Several former Treasury officials and government ethics experts said the disclosures raise ethics concerns.
“It’s a massive, glaring red flag of a conflict of interest here,” said Dylan Hedtler-Gaudette, the director of government at the Project on Government Oversight. “A person at this level of [the] Treasury Department should absolutely not have direct financial ties to the industries and the companies that he or she is in part responsible for overseeing.”
Don Hammond, who previously served as Treasury’s fiscal assistant secretary, said there’s a wide range of banks and financial companies that would be “extremely problematic” for someone in that role to be invested in because they’re service providers to Treasury. Other categories of potential conflicts include large IT contractors and the financial institutions that have an interest in how Treasury operates its sale of government debt, he said.
Several large banks provide Treasury with lockbox services, payment collection services, and electronic processing services for taxes. “JP Morgan Chase and Bank of America are huge, critical vendors to Treasury,” Hammond said. The fiscal assistant secretary “plays a predominant role in determining the sourcing of services, the manner in which payments are conducted, and how processing is done,” he said.
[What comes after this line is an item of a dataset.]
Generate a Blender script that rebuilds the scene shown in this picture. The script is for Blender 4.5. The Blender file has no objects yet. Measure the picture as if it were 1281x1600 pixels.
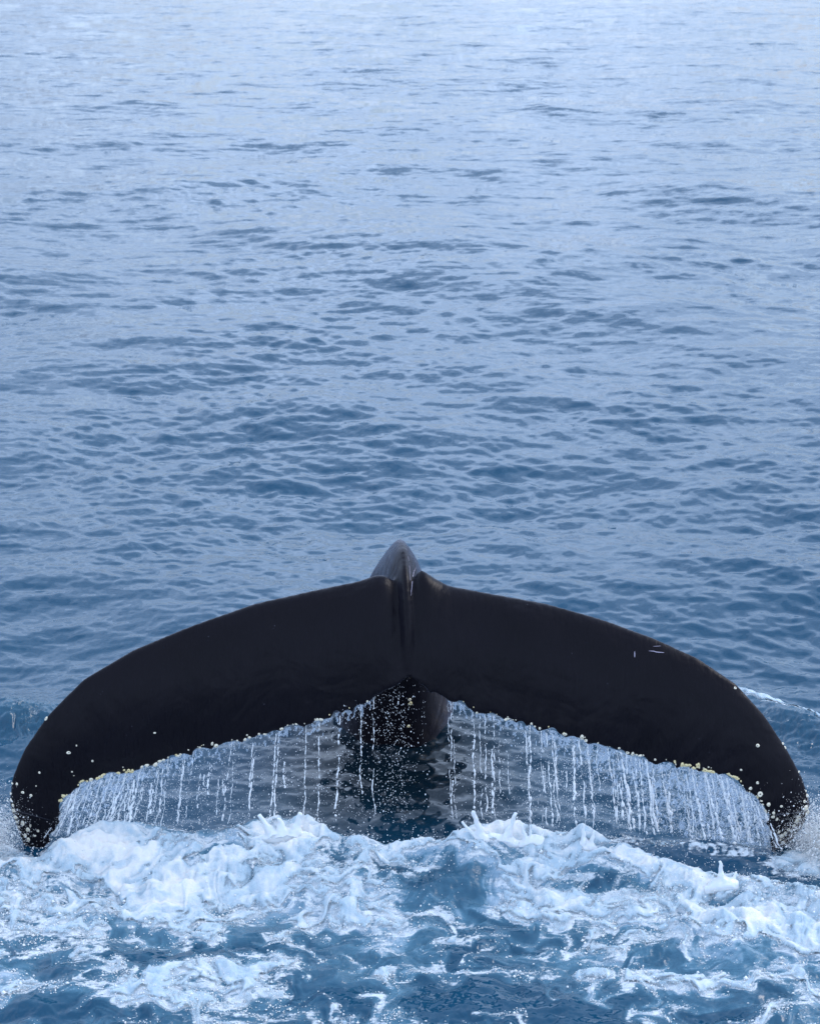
import bpy, bmesh, math, random
import numpy as np
from mathutils import Vector, Matrix
from mathutils.bvhtree import BVHTree

S = bpy.context.scene
COL = S.collection
R = math.radians
random.seed(7)
rng = np.random.default_rng(11)

# ------------------------------------------------------------------ camera
CAM_H, PITCH, F = 5.0, R(20.0), 2668.0          # F: focal length in photo pixels (1281 x 1600)
cd = bpy.data.cameras.new("camera")
cam = bpy.data.objects.new("camera", cd)
COL.objects.link(cam)
cam.location = (0, 0, CAM_H)
cam.rotation_euler = (math.pi / 2 - PITCH, 0, 0)
cd.sensor_fit = 'VERTICAL'
cd.sensor_height = 36.0
cd.sensor_width = 28.8
cd.lens = 36.0 * F / 1600.0
cd.clip_end = 20000
cd.dof.use_dof = True
cd.dof.focus_distance = 9.7
cd.dof.aperture_fstop = 5.0
S.camera = cam

# ------------------------------------------------------------------ light
SUN_EL, SUN_AZ = R(38), R(62)                   # azimuth clockwise from +Y (view direction)
w = bpy.data.worlds.new("World")
S.world = w
w.use_nodes = True
nt = w.node_tree
nt.nodes.clear()
sky = nt.nodes.new('ShaderNodeTexSky')
sky.sky_type = 'NISHITA'
sky.sun_disc = False
sky.sun_elevation = SUN_EL
sky.sun_rotation = SUN_AZ
sky.air_density = 1.2
sky.dust_density = 1.5
sky.ozone_density = 2.0
# an even veil of cloud over the blue sky
tc = nt.nodes.new('ShaderNodeTexCoord')
mp = nt.nodes.new('ShaderNodeMapping')
mp.inputs['Scale'].default_value = (1.0, 1.0, 3.0)
ns = nt.nodes.new('ShaderNodeTexNoise')
ns.inputs['Scale'].default_value = 3.0
ns.inputs['Detail'].default_value = 6
rp = nt.nodes.new('ShaderNodeMapRange')
rp.inputs[1].default_value = 0.42
rp.inputs[2].default_value = 0.56
rp.inputs[3].default_value = 0.8
rp.inputs[4].default_value = 1.0
mx = nt.nodes.new('ShaderNodeMixRGB')
mx.inputs[2].default_value = (4.1, 5.3, 7.9, 1)
bg = nt.nodes.new('ShaderNodeBackground')
bg.inputs['Strength'].default_value = 0.13
out = nt.nodes.new('ShaderNodeOutputWorld')
L = nt.links.new
L(tc.outputs['Generated'], mp.inputs[0]); L(mp.outputs[0], ns.inputs['Vector'])
L(ns.outputs[0], rp.inputs[0]); L(rp.outputs[0], mx.inputs[0])
sep = nt.nodes.new('ShaderNodeSeparateXYZ'); L(tc.outputs['Generated'], sep.inputs[0])
gr = nt.nodes.new('ShaderNodeValToRGB')     # thin haze at the horizon, bright low cloud, heavier cloud overhead
for k_, (p_, v_) in enumerate(((0.0, .21), (0.14, .37), (0.34, .57), (0.60, .50), (1.0, .34))):
    e_ = gr.color_ramp.elements[k_] if k_ < 2 else gr.color_ramp.elements.new(p_)
    e_.position = p_; e_.color = (v_, v_, v_, 1)
L(sep.outputs[2], gr.inputs[0])
vm = nt.nodes.new('ShaderNodeVectorMath'); vm.operation = 'SCALE'
vm.inputs[0].default_value = (10.7, 13.4, 18.3)
ns2 = nt.nodes.new('ShaderNodeTexNoise'); ns2.inputs['Scale'].default_value = 5.0; ns2.inputs['Detail'].default_value = 5
L(mp.outputs[0], ns2.inputs['Vector'])
cl_ = nt.nodes.new('ShaderNodeMapRange')
for i_, v_ in zip((1, 2, 3, 4), (0.35, 0.65, 0.72, 1.28)): cl_.inputs[i_].default_value = v_
L(ns2.outputs[0], cl_.inputs[0])
mu_ = nt.nodes.new('ShaderNodeMath'); mu_.operation = 'MULTIPLY'
L(gr.outputs[0], mu_.inputs[0]); L(cl_.outputs[0], mu_.inputs[1]); L(mu_.outputs[0], vm.inputs['Scale']); L(vm.outputs[0], mx.inputs[2])
L(sky.outputs[0], mx.inputs[1]); L(mx.outputs[0], bg.inputs[0]); L(bg.outputs[0], out.inputs[0])

sd = bpy.data.lights.new("sun", 'SUN')
sun = bpy.data.objects.new("sun", sd)
COL.objects.link(sun)
sd.energy = 0.9
sd.angle = R(25)
sd.color = (1.0, 0.91, 0.84)
sdir = Vector((math.sin(SUN_AZ) * math.cos(SUN_EL), math.cos(SUN_AZ) * math.cos(SUN_EL), math.sin(SUN_EL)))
sun.rotation_euler = sdir.to_track_quat('Z', 'Y').to_euler()
sun.location = sdir * 50

S.view_settings.view_transform = 'Standard'
S.view_settings.look = 'None'
S.view_settings.exposure = 0.97
S.view_settings.gamma = 1.0
S.view_settings.use_curve_mapping = False
S.render.engine = 'CYCLES'
S.cycles.use_denoising = True

# ------------------------------------------------------------------ helpers
CT, ST = math.cos(PITCH), math.sin(PITCH)

def ray(u, v):
    xc, yc = (u - 640.5) / F, -(v - 800.0) / F
    return np.array([xc, CT + yc * ST, -ST + yc * CT])

def at(u, v, Y):
    """world point seen at photo pixel (u, v) at distance Y"""
    d = ray(u, v)
    return np.array([0, 0, CAM_H]) + d * (Y / d[1])

def at_z(u, v, z=0.0):
    d = ray(u, v)
    return np.array([0, 0, CAM_H]) + d * ((z - CAM_H) / d[2])

def px(x, y, z=0.0):
    """photo pixel of world points (arrays)"""
    zz = z - CAM_H
    depth = y * CT - zz * ST
    up = y * ST + zz * CT
    return 640.5 + F * x / depth, 800.0 - F * up / depth

def sstep(a, b, x):
    t = np.clip((x - a) / (b - a), 0, 1)
    return t * t * (3 - 2 * t)

def perlin(x, y, seed=0):
    x, y = np.broadcast_arrays(np.asarray(x, float), np.asarray(y, float))
    xi = np.floor(x).astype(np.int64); yi = np.floor(y).astype(np.int64)
    fx = (x - xi).astype(np.float32); fy = (y - yi).astype(np.float32)
    tab = PERM[seed % 8]
    def g(ix, iy, dx, dy):
        h = tab[(tab[ix & 1023] + iy) & 1023] & 63
        return GX[h] * dx + GY[h] * dy
    n00 = g(xi, yi, fx, fy); n10 = g(xi + 1, yi, fx - 1, fy)
    n01 = g(xi, yi + 1, fx, fy - 1); n11 = g(xi + 1, yi + 1, fx - 1, fy - 1)
    ux = fx * fx * fx * (fx * (fx * 6 - 15) + 10); uy = fy * fy * fy * (fy * (fy * 6 - 15) + 10)
    return 1.5 * ((n00 * (1 - ux) + n10 * ux) * (1 - uy) + (n01 * (1 - ux) + n11 * ux) * uy)
PERM = [np.random.default_rng(100 + i).permutation(1024).astype(np.int64) for i in range(8)]
_a = np.linspace(0, 2 * np.pi, 64, endpoint=False)
GX = np.cos(_a).astype(np.float32); GY = np.sin(_a).astype(np.float32)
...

Julie Brinn Siegel, who was Treasury’s deputy chief of staff during the Biden administration, sharply criticized the DOGE team members’ investments in tax preparation software maker Intuit, which has been lobbying against the IRS Direct File program.
“The DOGE Team at Treasury killed free tax filing software, is outsourcing foundational technical infrastructure, and firing the cops who keep our financial system safe from catastrophe,” she said. “They also have large holdings in the exact tax prep, government contracting and financial services companies that will profit from their actions. Who are they working for?”
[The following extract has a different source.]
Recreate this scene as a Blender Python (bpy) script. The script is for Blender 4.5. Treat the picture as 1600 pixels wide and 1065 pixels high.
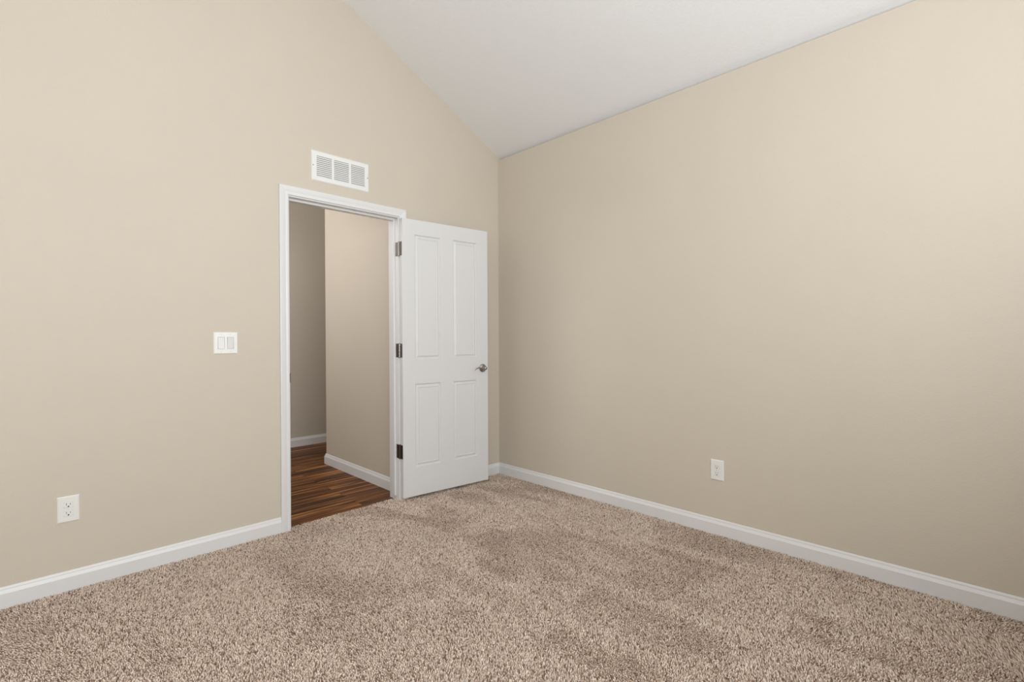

The Biden-era program, which the Trump administration kept for this year, allows taxpayers to pay their taxes for free directly to the IRS rather than use private sector tax preparation software. The Associated Press reported last month that the administration plans to end the Direct File initiative, months after Musk posted in February that his team had “deleted” the government group working on it.
The financial disclosures from Treasury’s DOGE team also come amid a political and legal battle over DOGE’s access to the Treasury payment system.
Democrats have blasted the administration for allowing DOGE to access sensitive payment databases, and federal employee unions have accused Treasury of violating federal privacy laws.
Treasury Secretary Scott Bessent has defended DOGE’s work as a much-needed effort to overhaul antiquated technology systems and payment processing, even as he has sparred with Musk over leadership at the IRS.
After several courts temporarily blocked DOGE’s access to the payment system, the administration has won several efforts to remove those restrictions.
A federal judge in New York is weighing a request by Treasury to dissolve the final remaining prohibition on DOGE employees getting access to the sensitive payment system.